BespokeFit SMEE Progress

FC

  • DC: Is your statement that ESPALOMA CDF has less an RMSE < 0.3 kcal/mol consistent with your assertion that it is worse than Sage 2.2.1 for the torsion example on slide 10?

    • FC: The difference is that on slide 9 we are using YAMMBS which uses OpenMM for minimization, while slide 10 uses geomeTRIC. Also slide 9 is RMSE and slide 10 is RMSD.

  • DC: When applying the “early stopping” are the changes compared to Sage?

    • FC: Yes

    • DC: We’ve talked about the regularization in ESPALOMA on impropers and didn’t know why, maybe this is why?

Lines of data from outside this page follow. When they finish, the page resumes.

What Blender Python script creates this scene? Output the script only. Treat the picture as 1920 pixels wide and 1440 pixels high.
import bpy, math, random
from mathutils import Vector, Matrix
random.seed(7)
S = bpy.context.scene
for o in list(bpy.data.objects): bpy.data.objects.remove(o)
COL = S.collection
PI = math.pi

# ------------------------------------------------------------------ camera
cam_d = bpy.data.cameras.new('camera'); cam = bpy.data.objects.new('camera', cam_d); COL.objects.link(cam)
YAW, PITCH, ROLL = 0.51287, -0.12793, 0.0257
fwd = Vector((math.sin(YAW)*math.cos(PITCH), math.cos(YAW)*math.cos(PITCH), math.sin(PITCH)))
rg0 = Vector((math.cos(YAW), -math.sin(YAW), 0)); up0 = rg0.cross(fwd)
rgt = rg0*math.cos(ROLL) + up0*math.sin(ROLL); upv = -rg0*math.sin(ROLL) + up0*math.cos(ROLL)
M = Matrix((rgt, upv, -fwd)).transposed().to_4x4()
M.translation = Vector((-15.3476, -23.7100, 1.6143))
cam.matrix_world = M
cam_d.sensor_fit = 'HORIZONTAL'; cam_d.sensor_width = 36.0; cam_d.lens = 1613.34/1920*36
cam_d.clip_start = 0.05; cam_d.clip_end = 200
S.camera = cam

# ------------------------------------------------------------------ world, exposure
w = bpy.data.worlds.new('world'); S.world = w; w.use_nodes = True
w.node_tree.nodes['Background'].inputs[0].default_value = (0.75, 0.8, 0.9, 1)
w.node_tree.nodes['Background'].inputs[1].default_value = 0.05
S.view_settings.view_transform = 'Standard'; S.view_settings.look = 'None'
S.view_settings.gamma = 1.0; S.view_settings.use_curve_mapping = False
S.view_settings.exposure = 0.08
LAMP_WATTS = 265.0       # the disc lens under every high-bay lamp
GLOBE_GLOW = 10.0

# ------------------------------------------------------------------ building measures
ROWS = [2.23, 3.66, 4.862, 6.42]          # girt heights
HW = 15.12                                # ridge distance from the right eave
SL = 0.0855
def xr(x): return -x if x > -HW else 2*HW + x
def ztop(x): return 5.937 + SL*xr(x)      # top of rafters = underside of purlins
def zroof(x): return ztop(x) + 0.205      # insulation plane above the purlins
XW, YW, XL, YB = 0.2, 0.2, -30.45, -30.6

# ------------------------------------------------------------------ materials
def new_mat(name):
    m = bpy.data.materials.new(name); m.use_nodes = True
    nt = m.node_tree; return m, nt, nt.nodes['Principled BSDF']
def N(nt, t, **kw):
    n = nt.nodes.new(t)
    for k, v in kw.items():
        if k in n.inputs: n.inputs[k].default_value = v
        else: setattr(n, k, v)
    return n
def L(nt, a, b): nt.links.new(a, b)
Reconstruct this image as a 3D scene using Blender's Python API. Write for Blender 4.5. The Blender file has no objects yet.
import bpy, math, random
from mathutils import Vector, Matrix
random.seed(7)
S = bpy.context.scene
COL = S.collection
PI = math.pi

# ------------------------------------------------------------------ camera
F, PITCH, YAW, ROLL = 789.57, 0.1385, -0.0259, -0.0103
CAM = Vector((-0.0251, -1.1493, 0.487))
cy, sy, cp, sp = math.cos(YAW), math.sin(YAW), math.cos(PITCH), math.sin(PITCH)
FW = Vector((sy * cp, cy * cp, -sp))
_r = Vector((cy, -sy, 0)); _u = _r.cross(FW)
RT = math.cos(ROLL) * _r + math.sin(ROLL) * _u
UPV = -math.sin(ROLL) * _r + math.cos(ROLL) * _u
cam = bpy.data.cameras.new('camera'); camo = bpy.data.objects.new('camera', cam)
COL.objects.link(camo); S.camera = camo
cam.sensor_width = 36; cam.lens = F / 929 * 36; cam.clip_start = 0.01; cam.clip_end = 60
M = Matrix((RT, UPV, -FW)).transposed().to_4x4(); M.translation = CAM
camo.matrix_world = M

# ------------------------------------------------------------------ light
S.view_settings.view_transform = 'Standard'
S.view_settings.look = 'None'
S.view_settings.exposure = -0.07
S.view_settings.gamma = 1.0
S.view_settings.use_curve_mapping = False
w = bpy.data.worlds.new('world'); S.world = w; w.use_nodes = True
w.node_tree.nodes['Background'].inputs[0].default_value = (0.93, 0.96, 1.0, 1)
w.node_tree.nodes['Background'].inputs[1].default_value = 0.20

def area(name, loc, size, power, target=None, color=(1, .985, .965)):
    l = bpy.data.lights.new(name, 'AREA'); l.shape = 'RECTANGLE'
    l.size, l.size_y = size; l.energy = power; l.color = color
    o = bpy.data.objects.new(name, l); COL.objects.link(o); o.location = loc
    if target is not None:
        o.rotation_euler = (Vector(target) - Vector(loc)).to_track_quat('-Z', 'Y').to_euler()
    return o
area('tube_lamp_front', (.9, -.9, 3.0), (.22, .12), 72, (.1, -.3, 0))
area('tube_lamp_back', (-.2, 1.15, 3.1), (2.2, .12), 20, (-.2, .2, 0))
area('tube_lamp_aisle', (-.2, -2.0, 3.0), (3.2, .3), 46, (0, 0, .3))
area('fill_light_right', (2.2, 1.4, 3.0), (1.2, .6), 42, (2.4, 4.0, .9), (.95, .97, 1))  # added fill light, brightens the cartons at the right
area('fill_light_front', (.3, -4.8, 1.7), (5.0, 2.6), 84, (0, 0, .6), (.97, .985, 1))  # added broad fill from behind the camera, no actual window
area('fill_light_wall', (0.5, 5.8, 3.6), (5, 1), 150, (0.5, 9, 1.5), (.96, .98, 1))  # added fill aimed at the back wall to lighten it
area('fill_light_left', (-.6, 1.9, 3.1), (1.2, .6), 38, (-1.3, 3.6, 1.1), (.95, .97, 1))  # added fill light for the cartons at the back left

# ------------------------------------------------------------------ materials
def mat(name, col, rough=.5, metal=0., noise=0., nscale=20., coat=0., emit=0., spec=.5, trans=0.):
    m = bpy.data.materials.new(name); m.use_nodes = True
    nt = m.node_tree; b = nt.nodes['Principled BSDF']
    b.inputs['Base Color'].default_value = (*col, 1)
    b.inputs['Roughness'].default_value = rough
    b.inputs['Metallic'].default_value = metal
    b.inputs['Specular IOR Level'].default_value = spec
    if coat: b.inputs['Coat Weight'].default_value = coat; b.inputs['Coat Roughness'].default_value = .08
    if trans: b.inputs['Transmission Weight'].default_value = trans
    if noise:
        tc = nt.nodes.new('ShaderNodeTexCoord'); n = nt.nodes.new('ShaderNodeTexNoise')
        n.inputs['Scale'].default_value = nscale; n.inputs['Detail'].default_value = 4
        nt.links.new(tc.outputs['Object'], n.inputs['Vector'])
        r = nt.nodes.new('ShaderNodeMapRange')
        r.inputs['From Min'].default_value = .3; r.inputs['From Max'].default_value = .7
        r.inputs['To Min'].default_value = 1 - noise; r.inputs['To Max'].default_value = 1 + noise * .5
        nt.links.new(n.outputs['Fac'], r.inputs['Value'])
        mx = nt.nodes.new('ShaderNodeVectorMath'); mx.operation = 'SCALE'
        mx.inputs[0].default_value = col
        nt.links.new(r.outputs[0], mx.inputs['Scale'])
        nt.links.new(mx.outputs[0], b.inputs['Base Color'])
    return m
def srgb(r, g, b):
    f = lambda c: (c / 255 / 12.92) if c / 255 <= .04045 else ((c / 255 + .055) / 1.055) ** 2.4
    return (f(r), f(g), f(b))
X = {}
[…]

    • FC: Yes it looks like I should look into it more

  • DM: I would guess that the early stopping with impropers fixes the “catastrophic failure” resolve to an extent but because in the QM the planarity in the ring changes with the torsion so there won’t be a perfect fit.

    • DC: Am I correct that the improper should be driving the ring to be planar?

    • DM: Yes, Pavan is working on alternative functional forms that could be more dynamic

    • FC: I do think there is better performance that can be squeezed out because of the early stopping improvement

  • JC: Is the early stopping from a strict number of epochs or a higher tolerance?

    • FC: I actually manually look at when it starts leveling off and then stops it

  • AA: …

  • DC: The regularization sounds more automated and higher priority

    • AA: How would you handle that for torsions?

    • CC: You can do …

    • AA: It seems like the issue is with the scans

    • FC: Per mol hyperparameters would be labor intensive but seems necessary because of these larger molecules with catastrophic failures. It seems to be related to how wrong the parameters are.

    • CC: I think if you tune hyper parameters correctly you should be able to find a happy medium.

  • JC: You brought up differences between OpenMM and geomeTRIC, I wanted to point out that geomeTRIC is meant to find a QM global optimum so it will tend to just to different conformers so that your population of structures isn’t apples to apples.

    • FC: I do find similar trends between OpenMM and geomeTRIC, but I made my own version of YAMMBS that uses geomeTRIC because OpenMM scans the torsions while freezing all other bonds and angles.

    • DC: Oh, I think I like geomeTRIC better then.